INFORMATION SHOWN -

——————

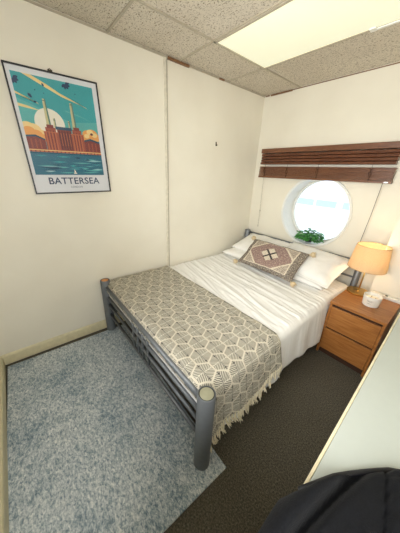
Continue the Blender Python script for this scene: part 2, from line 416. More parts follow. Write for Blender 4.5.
# ------------------------------------------------------------------ ceiling light
cl = thing('ceiling_light', (1.041, -.932, H), 'long flat cream fluorescent panel set in the tiled ceiling', 'ceiling light')
b = B(); nx, ny = 24, 10
x0, x1, y0, y1 = -.588, .588, -.288, .296
for j in range(ny+1):
    for i in range(nx+1):
        u, v = i/nx, j/ny; sag = .016*math.sin(PI*u)*math.sin(PI*v)**.5 if 0 < v < 1 else 0
        lift = .022*max(0, (u-.45))**1 * (v > .9)
        b.v.append((x0+(x1-x0)*u, y0+(y1-y0)*v, -.004-sag-lift*.3))
for j in range(ny):
    for i in range(nx): k = j*(nx+1)+i; b.f.append((k, k+1, k+nx+2, k+nx+1)); b.mi.append(0)
b.build('diffuser', M['panel'], cl, smooth=True)
b = B(); b.box(-.6, .6, -.3, -.285, -.010, 0); b.box(-.6, .6, .285, .3, -.010, 0); b.box(-.6, -.585, -.3, .3, -.010, 0); b.box(.585, .6, -.3, .3, -.010, 0)
b.build('light_frame', M['tbar'], cl)
b = B(); b.box(.20, .235, .262, .302, -.018, -.004); b.box(.235, .36, .286, .304, -.016, -.008); b.build('clip', M['white'], cl, bevel=.002)

# ------------------------------------------------------------------ outside
B().box(-30, 30, .4, 40, -1.2, -1.1).build('ground_outside', M['quay'], kind='structure')
ob = thing('outbuilding', (-1.6, 6.2, -1.1), 'white building with blue window strips seen through the round window', 'building')
b = B(); b.box(-3.5, 3.5, 0, 2.5, 0, 2.6); b.add([(-3.7, -.2, 2.6), (3.7, -.2, 2.6), (3.7, 2.7, 2.6), (-3.7, 2.7, 2.6), (-3.7, 1.25, 3.2), (3.7, 1.25, 3.2)], [(0, 1, 5, 4), (3, 2, 5, 4)[::-1], (0, 4, 3), (1, 2, 5), (0, 3, 2, 1)])
b.build('wall', M['outw'], ob)
for a0, a1 in ((-.95, -.30), (-.2, .5), (.72, 1.05)):
    B().box(a0, a1, -.02, .02, 1.68, 1.9).build('window_strip', M['outg'], ob)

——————

REQUIRED TASK -
Repeat, word for word and with no pictures, only the lines running from the beginning of the data to the line that contains "b = B(); b.box(.20, .235, .262, .302, -.018, -.004);".

OUTPUT OF THE EXERCISE -
Continue the Blender Python script for this scene: part 2, from line 416. More parts follow. Write for Blender 4.5.
# ------------------------------------------------------------------ ceiling light
cl = thing('ceiling_light', (1.041, -.932, H), 'long flat cream fluorescent panel set in the tiled ceiling', 'ceiling light')
b = B(); nx, ny = 24, 10
x0, x1, y0, y1 = -.588, .588, -.288, .296
for j in range(ny+1):
    for i in range(nx+1):
        u, v = i/nx, j/ny; sag = .016*math.sin(PI*u)*math.sin(PI*v)**.5 if 0 < v < 1 else 0
        lift = .022*max(0, (u-.45))**1 * (v > .9)
        b.v.append((x0+(x1-x0)*u, y0+(y1-y0)*v, -.004-sag-lift*.3))
for j in range(ny):
    for i in range(nx): k = j*(nx+1)+i; b.f.append((k, k+1, k+nx+2, k+nx+1)); b.mi.append(0)
b.build('diffuser', M['panel'], cl, smooth=True)
b = B(); b.box(-.6, .6, -.3, -.285, -.010, 0); b.box(-.6, .6, .285, .3, -.010, 0); b.box(-.6, -.585, -.3, .3, -.010, 0); b.box(.585, .6, -.3, .3, -.010, 0)
b.build('light_frame', M['tbar'], cl)
b = B(); b.box(.20, .235, .262, .302, -.018, -.004); b.box(.235, .36, .286, .304, -.016, -.008); b.build('clip', M['white'], cl, bevel=.002)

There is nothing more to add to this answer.